The Blue Fairy Book

Right now, I’m working on a feature-length screenplay adaptation of the fable Three Princesses in the Blue Mountain, one of my favorite childhood stories. I highly recommend you follow the link and read it, as it’s one of those fables you just can’t help but like. I was hopeful to find the story in another Norwegian anthology, but I had trouble locating a decent one. The search eventually led me to one of the best fairytale collections of all time (I’m sure you all know what I’m talking about): The Blue Fairy Book, by Andrew Lang.

Andrew Lang has written a ton of fairy books, all different colors (there’s even an olive fairy book!), all with collected short fables from around the world. I wish I had this when I was little (we had a Norwegian collection that only contained four longer fairy tales and the Hans Christian Anderson collection)!

I thought that since I spend roughly five hours a day pouring over a fairytale, it would be nice to do a quick post about the beautiful cover art that has adorned Andrew Lang’s Blue Fairy Book over the decades.

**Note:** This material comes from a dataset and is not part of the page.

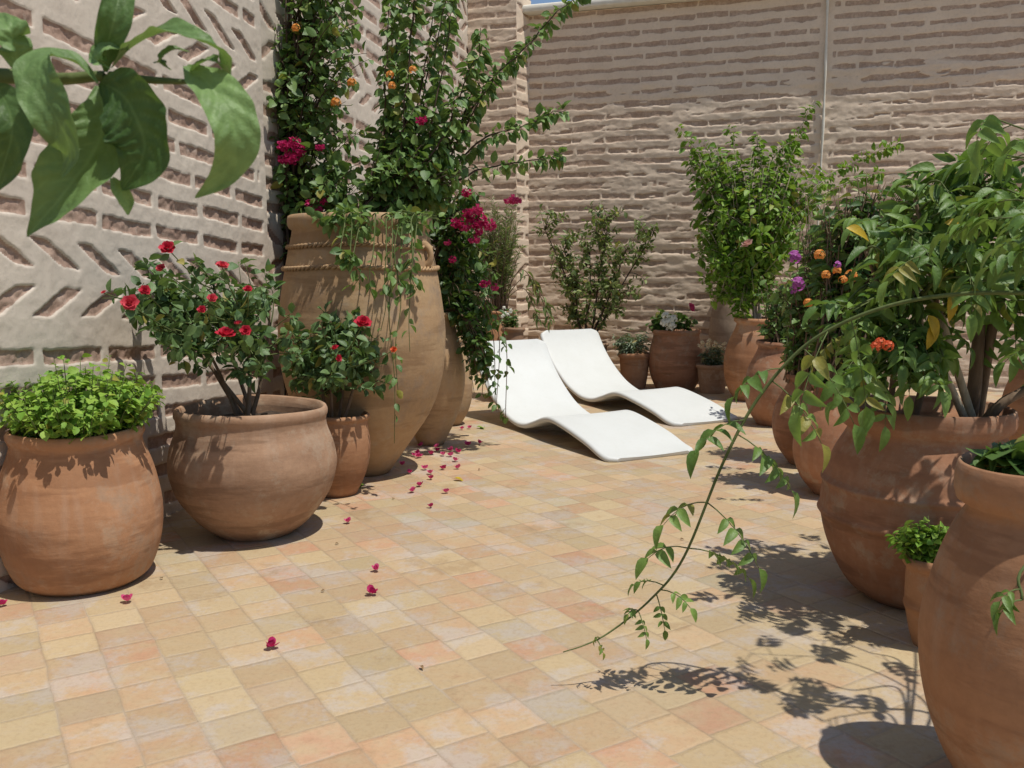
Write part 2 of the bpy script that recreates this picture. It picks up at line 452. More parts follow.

This is the original 1889 edition, published by Longmans, Green, and Co of London. Henry Justice Ford did the illustrations (one from East of the Sun, West of the Moon, another short Norwegian fairytale, is at the bottom of the post).

 

 

 

 

This is followed by the David Mckay edition of 1921. Slightly less whimsical and a bit more cartoonish, but still cute. I prefer the original, but who doesn’t? Usually the first editions are always the most tasteful.

 

 

 

 

Then we have the Dover Classics edition from 1965. This one is pretty blah. It’s boring and the color blue they chose is a bit too pale.

 

 

 

 

 

Finally, there’s the 2003 edition from Folio of London. I really like this one. It is bound in the style of the 1890s and tries to imitate the feeling of the original illustrations. I prefer this color blue (a little less cornflower) than that of the Dover version. I also really like the details on the spine.

 

 

Not to mention the interior! The illustrations are gorgeous.

Henry Justice Ford's illustration from the 1889 version

I love fairytales. Now it’s off to edit my own (which, by the way, takes place in Nazi-era Norway and involves soldiers and wolves. It promises to be highly entertaining). Cheers!